> Instruction
Every record that follows must be duplicated exactly, with images left out.
━━━━━ Records for this task ━━━━━
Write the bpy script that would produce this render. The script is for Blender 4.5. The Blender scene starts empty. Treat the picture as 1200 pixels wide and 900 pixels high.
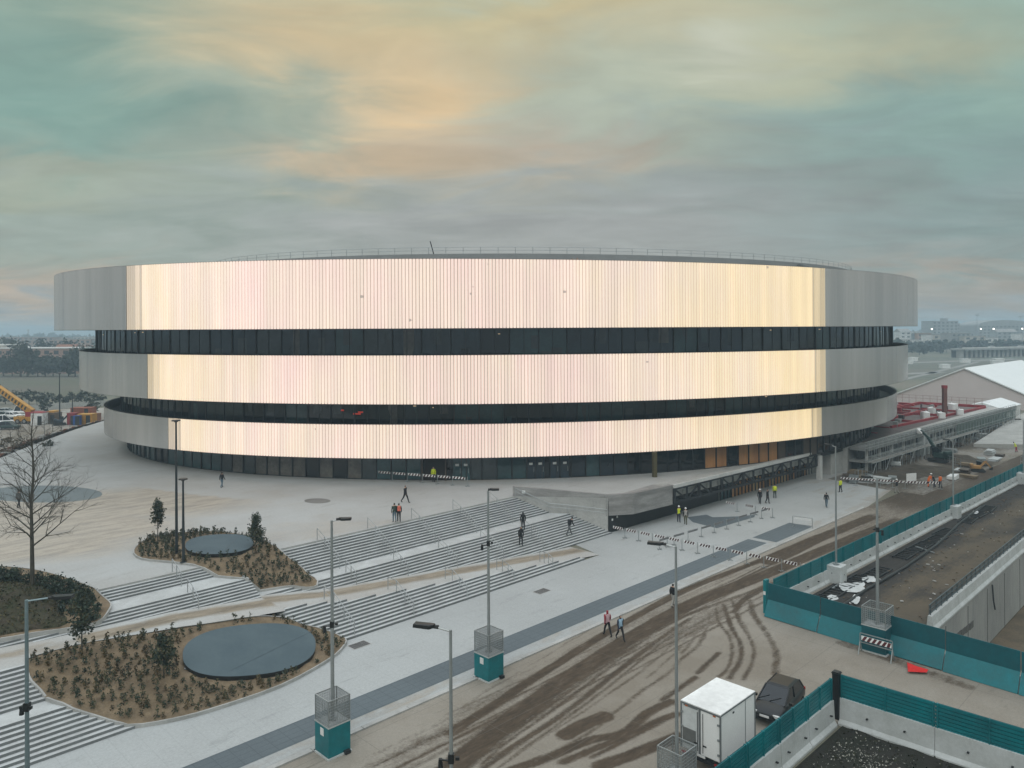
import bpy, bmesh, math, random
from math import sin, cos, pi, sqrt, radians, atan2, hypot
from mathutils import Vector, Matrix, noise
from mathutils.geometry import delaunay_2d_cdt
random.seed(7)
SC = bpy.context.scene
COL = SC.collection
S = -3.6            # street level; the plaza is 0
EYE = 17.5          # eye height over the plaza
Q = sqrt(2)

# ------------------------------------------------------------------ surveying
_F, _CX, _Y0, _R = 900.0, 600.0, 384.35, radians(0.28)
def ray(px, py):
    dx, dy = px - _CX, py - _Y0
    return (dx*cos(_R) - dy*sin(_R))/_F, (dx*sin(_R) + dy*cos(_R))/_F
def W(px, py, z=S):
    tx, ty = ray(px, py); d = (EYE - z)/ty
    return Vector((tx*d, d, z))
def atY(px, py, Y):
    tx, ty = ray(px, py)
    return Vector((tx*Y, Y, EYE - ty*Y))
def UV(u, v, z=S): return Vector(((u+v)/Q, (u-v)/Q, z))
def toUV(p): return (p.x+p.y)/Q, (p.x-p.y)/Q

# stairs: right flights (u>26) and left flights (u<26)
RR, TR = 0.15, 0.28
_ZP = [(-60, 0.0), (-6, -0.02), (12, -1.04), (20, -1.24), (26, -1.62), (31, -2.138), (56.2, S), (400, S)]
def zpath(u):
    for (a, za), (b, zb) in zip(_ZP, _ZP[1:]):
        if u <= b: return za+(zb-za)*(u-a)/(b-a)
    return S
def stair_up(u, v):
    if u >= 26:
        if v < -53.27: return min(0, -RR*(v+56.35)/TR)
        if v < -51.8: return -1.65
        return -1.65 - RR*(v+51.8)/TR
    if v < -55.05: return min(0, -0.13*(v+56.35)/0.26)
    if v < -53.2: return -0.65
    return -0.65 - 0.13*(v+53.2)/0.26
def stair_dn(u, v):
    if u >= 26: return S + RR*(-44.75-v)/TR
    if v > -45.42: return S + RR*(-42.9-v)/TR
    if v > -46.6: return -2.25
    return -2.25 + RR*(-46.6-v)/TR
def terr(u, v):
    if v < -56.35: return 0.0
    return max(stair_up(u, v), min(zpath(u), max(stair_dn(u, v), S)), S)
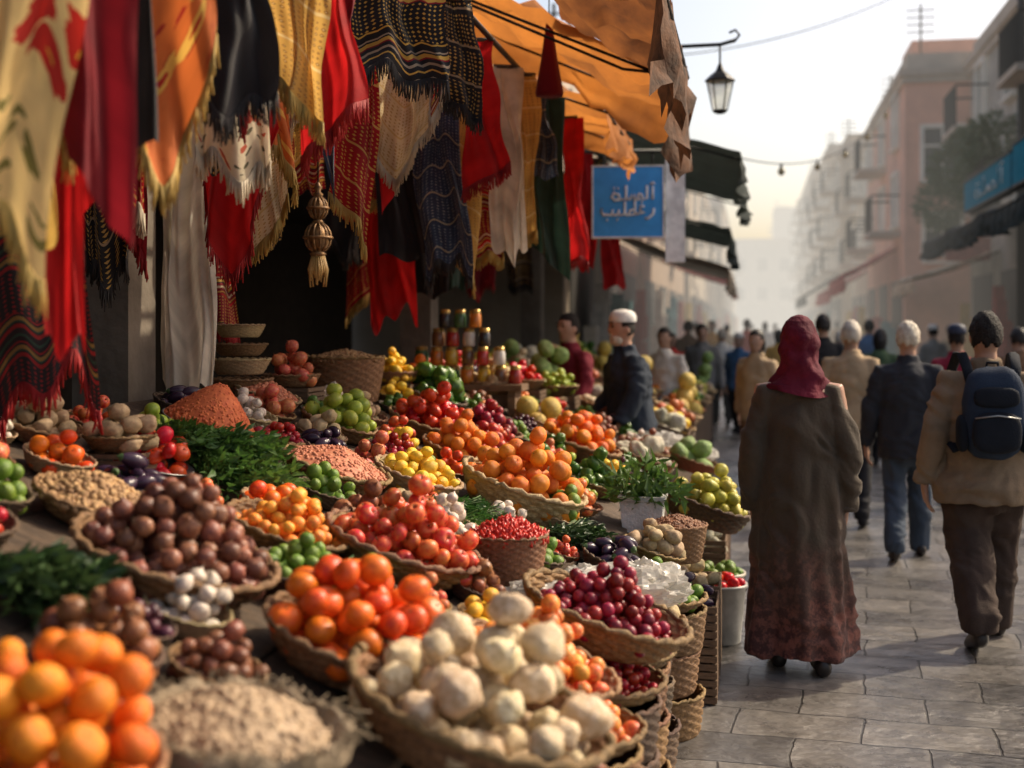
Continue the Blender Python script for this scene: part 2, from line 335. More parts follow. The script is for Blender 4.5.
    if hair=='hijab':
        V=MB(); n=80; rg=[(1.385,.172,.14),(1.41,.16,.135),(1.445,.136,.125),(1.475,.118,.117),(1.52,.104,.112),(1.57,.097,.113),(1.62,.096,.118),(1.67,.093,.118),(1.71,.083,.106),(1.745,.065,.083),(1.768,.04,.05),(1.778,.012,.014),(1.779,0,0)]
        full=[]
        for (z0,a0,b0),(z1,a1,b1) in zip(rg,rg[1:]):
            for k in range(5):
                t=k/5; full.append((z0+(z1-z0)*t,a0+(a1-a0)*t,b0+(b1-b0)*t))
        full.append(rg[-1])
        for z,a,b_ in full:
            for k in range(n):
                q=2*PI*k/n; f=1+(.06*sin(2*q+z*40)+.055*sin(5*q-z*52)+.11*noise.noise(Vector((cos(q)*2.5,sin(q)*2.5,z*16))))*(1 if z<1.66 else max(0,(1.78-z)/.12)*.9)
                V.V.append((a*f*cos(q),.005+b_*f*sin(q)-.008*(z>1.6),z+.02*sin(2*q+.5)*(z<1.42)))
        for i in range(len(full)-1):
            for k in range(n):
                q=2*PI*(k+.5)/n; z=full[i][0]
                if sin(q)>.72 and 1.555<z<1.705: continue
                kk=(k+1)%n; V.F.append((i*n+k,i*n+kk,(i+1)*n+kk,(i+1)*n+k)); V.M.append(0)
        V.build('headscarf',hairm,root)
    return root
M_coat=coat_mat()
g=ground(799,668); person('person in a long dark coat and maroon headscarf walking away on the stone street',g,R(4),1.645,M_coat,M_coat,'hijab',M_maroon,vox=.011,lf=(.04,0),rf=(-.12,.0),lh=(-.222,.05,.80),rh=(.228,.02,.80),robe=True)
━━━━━
> Problem solution
Write the bpy script that would produce this render. The script is for Blender 4.5. The Blender scene starts empty. Treat the picture as 1200 pixels wide and 900 pixels high.
import bpy, bmesh, math, random
from math import sin, cos, pi, sqrt, radians, atan2, hypot
from mathutils import Vector, Matrix, noise
from mathutils.geometry import delaunay_2d_cdt
random.seed(7)
SC = bpy.context.scene
COL = SC.collection
S = -3.6            # street level; the plaza is 0
EYE = 17.5          # eye height over the plaza
Q = sqrt(2)

# ------------------------------------------------------------------ surveying
_F, _CX, _Y0, _R = 900.0, 600.0, 384.35, radians(0.28)
def ray(px, py):
    dx, dy = px - _CX, py - _Y0
    return (dx*cos(_R) - dy*sin(_R))/_F, (dx*sin(_R) + dy*cos(_R))/_F
def W(px, py, z=S):
    tx, ty = ray(px, py); d = (EYE - z)/ty
    return Vector((tx*d, d, z))
def atY(px, py, Y):
    tx, ty = ray(px, py)
    return Vector((tx*Y, Y, EYE - ty*Y))
def UV(u, v, z=S): return Vector(((u+v)/Q, (u-v)/Q, z))
def toUV(p): return (p.x+p.y)/Q, (p.x-p.y)/Q

# stairs: right flights (u>26) and left flights (u<26)
RR, TR = 0.15, 0.28
_ZP = [(-60, 0.0), (-6, -0.02), (12, -1.04), (20, -1.24), (26, -1.62), (31, -2.138), (56.2, S), (400, S)]
def zpath(u):
    for (a, za), (b, zb) in zip(_ZP, _ZP[1:]):
        if u <= b: return za+(zb-za)*(u-a)/(b-a)
    return S
def stair_up(u, v):
    if u >= 26:
        if v < -53.27: return min(0, -RR*(v+56.35)/TR)
        if v < -51.8: return -1.65
        return -1.65 - RR*(v+51.8)/TR
    if v < -55.05: return min(0, -0.13*(v+56.35)/0.26)
    if v < -53.2: return -0.65
    return -0.65 - 0.13*(v+53.2)/0.26
def stair_dn(u, v):
    if u >= 26: return S + RR*(-44.75-v)/TR
    if v > -45.42: return S + RR*(-42.9-v)/TR
    if v > -46.6: return -2.25
    return -2.25 + RR*(-46.6-v)/TR
def terr(u, v):
    if v < -56.35: return 0.0
    return max(stair_up(u, v), min(zpath(u), max(stair_dn(u, v), S)), S)
Continue the Blender Python script for this scene: part 2, from line 335. More parts follow. The script is for Blender 4.5.
    if hair=='hijab':
        V=MB(); n=80; rg=[(1.385,.172,.14),(1.41,.16,.135),(1.445,.136,.125),(1.475,.118,.117),(1.52,.104,.112),(1.57,.097,.113),(1.62,.096,.118),(1.67,.093,.118),(1.71,.083,.106),(1.745,.065,.083),(1.768,.04,.05),(1.778,.012,.014),(1.779,0,0)]
        full=[]
        for (z0,a0,b0),(z1,a1,b1) in zip(rg,rg[1:]):
            for k in range(5):
                t=k/5; full.append((z0+(z1-z0)*t,a0+(a1-a0)*t,b0+(b1-b0)*t))
        full.append(rg[-1])
        for z,a,b_ in full:
            for k in range(n):
                q=2*PI*k/n; f=1+(.06*sin(2*q+z*40)+.055*sin(5*q-z*52)+.11*noise.noise(Vector((cos(q)*2.5,sin(q)*2.5,z*16))))*(1 if z<1.66 else max(0,(1.78-z)/.12)*.9)
                V.V.append((a*f*cos(q),.005+b_*f*sin(q)-.008*(z>1.6),z+.02*sin(2*q+.5)*(z<1.42)))
        for i in range(len(full)-1):
            for k in range(n):
                q=2*PI*(k+.5)/n; z=full[i][0]
                if sin(q)>.72 and 1.555<z<1.705: continue
                kk=(k+1)%n; V.F.append((i*n+k,i*n+kk,(i+1)*n+kk,(i+1)*n+k)); V.M.append(0)
        V.build('headscarf',hairm,root)
    return root
M_coat=coat_mat()
g=ground(799,668); person('person in a long dark coat and maroon headscarf walking away on the stone street',g,R(4),1.645,M_coat,M_coat,'hijab',M_maroon,vox=.011,lf=(.04,0),rf=(-.12,.0),lh=(-.222,.05,.80),rh=(.228,.02,.80),robe=True)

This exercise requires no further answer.